Friday morning assemblies were refreshing. They were entirely devoted to ‘singing’ (I say this loosely) and the ‘gels’ were allowed to choose three songs from a limited repertoire. This included the ‘School Song’ , ‘Morning Has Broken’ as well as my particular favourite, “The Lavender Cowboy.” 

Our Music teacher, Miss Petal, took charge of these assemblies with great flourish. A physically slight woman of indeterminate years, jewelled glasses on a chain and an Iron Lady hairstyle, she had devoted her life to the school. She would appear Stage Right and strike a dramatic chord on the piano. She had our full attention. Clasping two castanets, she crossed the stage in towering heels as she led the school with her thin, strained soprano voice in “The Lavender Cowboy”. Having finished the song, Miss Petal would disappear off stage behind a heavy velvet curtain and re-emerge Stage Left, pretending to ‘haul’ a heavy rope over her shoulder as she bent forward almost to the floor (a feat in itself in those heels).
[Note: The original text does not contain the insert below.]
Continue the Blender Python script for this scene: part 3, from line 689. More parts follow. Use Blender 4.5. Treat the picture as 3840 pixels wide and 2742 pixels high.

 As she ‘hauled’ she sang ‘The Volga Boatsong’; throwing her voice into a sudden and surprising deep baritone:

“Yo Heave Ho!

  Yo Heave Ho!” 

Three hundred girls held their collective breath; fighting fits of giggles as Miss Petal brandished her castanets with a  ‘click, click, clack’.

“Come along girls, Yo Heave Ho!”

The Upper ‘Sick’ Form were in hysterics in our privileged seats in the balcony; trying hard to stifle grunts as we slid to the floor  helpless with laughter. Miss Millicent shot us a glance from her carved podiam. 

 I looked forward to Friday mornings and Gave Thanks for Miss Petal in the closing prayer. 

**********

I managed to come out of ‘The Brothel on the Hill’ with two E’s in A Level History and English. Mum was thrilled that I had at least completed  a rudimentary education.  Dad still maintained that I would make a great nurse.

As the other girls collected their A Level certificates from Miss Millicent with a  pat on the back and a “Well done gels!”  as they headed for Oxbridge, I set my sights on the theatre – not too difficult a task for a drama queen.